Transfery spowodowały dodatkowo znaczne odmłodzenie zespołu. Średnia wieku w poprzednim sezonie wynosiła nieco ponad 29 lat, teraz oscyluje w granica 26 i jest jedną z najniższych w Championship. Kompany, nieco żartobliwie, był podczas mistrzostw świata w Katarze pytany w studiu "BBC", czy byłby zainteresowany sciągnięciem Cristiano Ronaldo, ale odparł, że nie bardzo, bo on potrzebuje ludzi, którzy cały czas biegają. To jest jedna z podstawowych filozofii, że zespół na atakować wysoko, sporo i na sporej intensywności ruszać się na boisku.

Porównania do Manchesteru City

Bardzo istotny jest w tym tercet środkowych pomocników - Jack Cork, Josh Cullen i Josh Brownhill. "The Analyst" porównało ich nawet ze środkową linią Manchesteru City - Rodrim, Ilkayem Gundoganem i Kevinem De Bruyne. Jak się okazało w rywalizacji z United, pewnie trochę na wyrost, ale kto by w ogóle o czymś takim mógł pomyśleć jeszcze z pół roku temu, żeby zestawiać sposób gry City i Burnley.
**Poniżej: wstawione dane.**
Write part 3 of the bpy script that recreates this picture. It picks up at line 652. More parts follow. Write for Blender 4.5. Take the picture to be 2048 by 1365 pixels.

Kompany otoczył się interesującym sztabem. Z ofensywnymi zawodnikami pracuje Craig Bellamy, a za defensywę odpowiada Mike Jackson, który po zwolnieniu Dyche’a był tymczasowym pierwszym trenerem. Belg ma też człowieka odpowiedzialnego za pracę przy stałych fragmentach. Nie boi się delegować zadań, a sam odpowiada za to, żeby odpowiednio spiąć całość.
Burnley ma najwięcej strzelonych goli, drugą największą liczbę strzałów i podań i co być może najważniejsze - najmniej porażek w Championship. Przy okazji to najwieksza próba metamorfozy od kiedy Patrick Vieira objął Crystal Palace i też znacznie zmienił sposób gry. Jeśli Burnley utrzyma formę, cały czas się będzie rozwijać, to ich ewentualny awans może się wśród wielu kibiców spotkać z podobnym entuzjazmem co jeszcze niedawno fakt, że opuścili Premier League.